What Kopelke found interesting about this result was that the numbers in overseas regions such as the US. have “flatlined or gone down.”

“In Australia, organisations still spend a lot of their expenses in post-breach, such as mitigating the error, reaching out to customers, and fixing up the problem overall,” he said.

“When you look at the US and Europe, where they have data breach notification laws in place, a lot more of the investment has gone into preventing a breach from happening in the first place.”

As a result, Kopelke sees that contributing to the post-breach being “a lot lower on average,” as they’re happing “a lot less as well.”

“That really does highlight that there’s still a very strong and compelling reason why Australia should consider fast tracking legislation around areas of data breach notification,” he said.

Another key discovery in the report was that malicious or criminal attacks were the most common cause of data breaches in Australia.

According to Kopelke, the result does not surprise Symantec and the vendor foresees an increase in these types of attacks for the future.

“Traditionally, you saw a lot of data breaches and it was attributed to employee error, and it still happens,” he said.

“These days in can be very profitable to do a data breach, as there are well organised groups that are going in for malicious reasons to break in and hack into businesses and steal personal identification information to sell it.”

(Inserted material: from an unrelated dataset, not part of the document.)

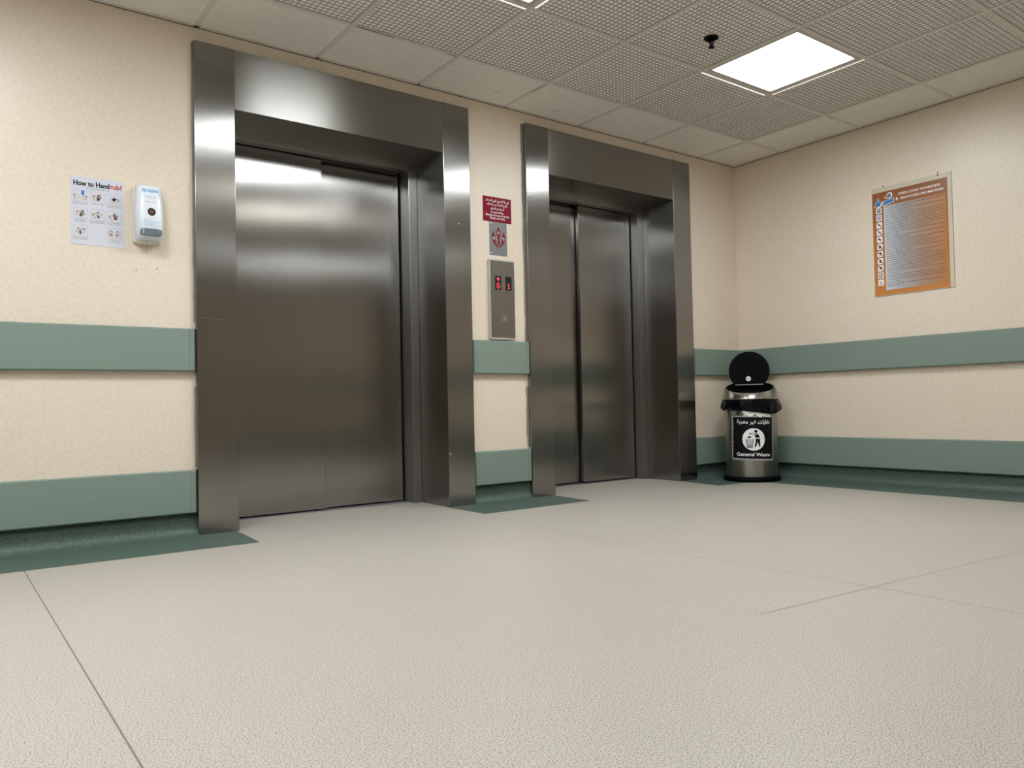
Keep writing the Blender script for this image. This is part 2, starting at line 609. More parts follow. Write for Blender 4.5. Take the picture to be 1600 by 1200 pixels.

Due to this financially driven motivation, Kopelke feels that the malicious and criminal activities are the main cause, as they quite often happen on a larger scale.

“A well-planned malicious attack is not going to go in and steal some credit cards but in the thousands if not greater,” he said.

A common factor in local data breaches was also found to be lost or stolen devices, a fact that Kopelke attributes to the proliferation of gadgets among employees.

He points to the recent mobility survey that Symantec carried out and how it highlighted that organisations are “embracing mobility in a big way,” as they see the “business benefits for their employees.”

“They highlighted security as an area of concern, along with data leakage,” he said.

“But that aside, organisations understand that there are ways to address that, so lost devices will remain an area on the increase, as there are so many more devices and over 70 per cent of organisations have started putting business applications onto tablets and mobile devices.”

As more confidential information is going to find its way onto these devices, and with people having two or three of them, so there is now a larger chance of losing a device and having it end up in someone else’s hands.

“It will continue to be an area that business have to address from a data breach point of view, and the cost is always going to be lower if they invest into how to stop it from happening in the first place than after the fact,” Kopelke said.

As a result, he expects this area will continue to grow in awareness over the next couple of years.